It's not that you forget to tell yourself you know better, that's not a blue sky over the French Quarter, you aren't really sweating in a muggy, swampy heat, the tinny piano isn't spilling out of the bar down the block. Watching A Streetcar Named Desire (at Intiman through August 2, tickets $10-$48) doesn't automatically summon up a hi-def New Orleans, circa 1947--but it does create a rapt, illicit, time-stunned two hours, as if you're having a boozy mid-afternoon conversation in a bar, trading giggling fits and pulling the bandages off old wounds for the sake of the sting.
Your barfly friend is, of course, Tennessee Williams, allowing in a genteel southern tone as to how he has always preferred magic to realism, anyway. He is telling you about his friends--well, people he used to know--these sisters Blanche and Stella, and Stanley and Mitch. They do horrible things to each other for the right reasons, and the right things for horrible reasons. They are not all good or all bad; it depends on the light, sometimes. They are defiantly not average, not normal--you wonder if he's pulling your leg. He pours you another shot and swears it's true where it counts.

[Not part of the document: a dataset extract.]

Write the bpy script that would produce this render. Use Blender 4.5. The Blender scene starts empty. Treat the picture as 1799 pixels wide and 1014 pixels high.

At Intiman, director Sheila Daniels has resisted the lure of any Streetcar iconography--these are people-sized people, despite the characters' tendency to see each other as larger-than-life polar contradictions, Beauty vs. the Beast. (Missteps are a few slow-motion entrances, and a tendency to hurry past the violence, when more time would let it sicken the atmosphere.)
Blanche DuBois, the Mary Kay Letourneau of her day, can be heedlessly critical, snobbish, and alcoholic but that doesn't mean her criticism is always unfounded (or keep her from being a hyprocrite). Stanley Kowalski can be a foul-mouthed, mean drunk who keeps Stella sedated with sex and child-bearing, but that doesn't keep him from loving her (or from jealously noticing how Blanche uses Stella, who was previously solely devoted to him). In fact, for all the Blanche/Stanley sexual chemistry fireworks, it's worth noting that they're fighting over who gets Stella.
As Blanche, Angela Pierce pulls those internal contradictions together into a woman who is a too much a vehicle for them--her Blanche enjoys being in her own play, even if it is exhausting being the star, director, and lighting and set designer. Canny, sweet, over-bearing, cutting, girlish, seductive, and desperate: these are like costume-changes for Pierce. She's masterful at Blanche's moods, and her drunken rambling is exactly the right blend of tedious self-indulgence and liquor-fueled escapism.
As Stanley, Jonno Roberts isn't all that brutish--he doesn't have the size or presence to pull that visceral dominance off. He is "common," to use Blanche's word, and a bully who can't seem to take off his sergeant stripes. Roberts has a toothy grin, and struts around trying to look bigger than he is. It makes sense that he'd use Stella as a whipping boy--but Roberts also commits fully to Stanley's contrite self-loathing.
We were delighted to see Chelsey Rives as Stella--she caught the angle on Stella's relationship with her sister (i.e., being the competent, "not crazy" one) and her dawning awareness that Stanley may be a permanently loose cannon. Tim True, as Mitch, the schlub that Blanche decides to wrap around her finger, gives a commanding performance by being the opposite of commanding. That character is not given a lot to do, but is also pivotal--True comes to life for that moment, bubbling over into an irrelevant, inappropriate "she likes me" show-off, then banking down into a sullen stew of sexual frustration and hurt pride.
We'd be skimping if we closed without mentioning the bluesy jazz score by Jose J. Gonzales (who also plays Pablo Gonzales, one of Stanley's poker buddies), but we've also been fans of and friends with Jose for many years, so take our rave with that grain of salt. Despite being a cool, Thelonious-style, chord-thumping jazz musician in his gig-playing life, Jose has dug into a muddy New Orleans blues for this score, which mostly slops and washes around the edges of the stage--except for a dramatic, clawing-upward phrase created for Blanche that a French-Quarter Benjamin Britten might have written. It's almost too much, but in that, it's just like Blanche.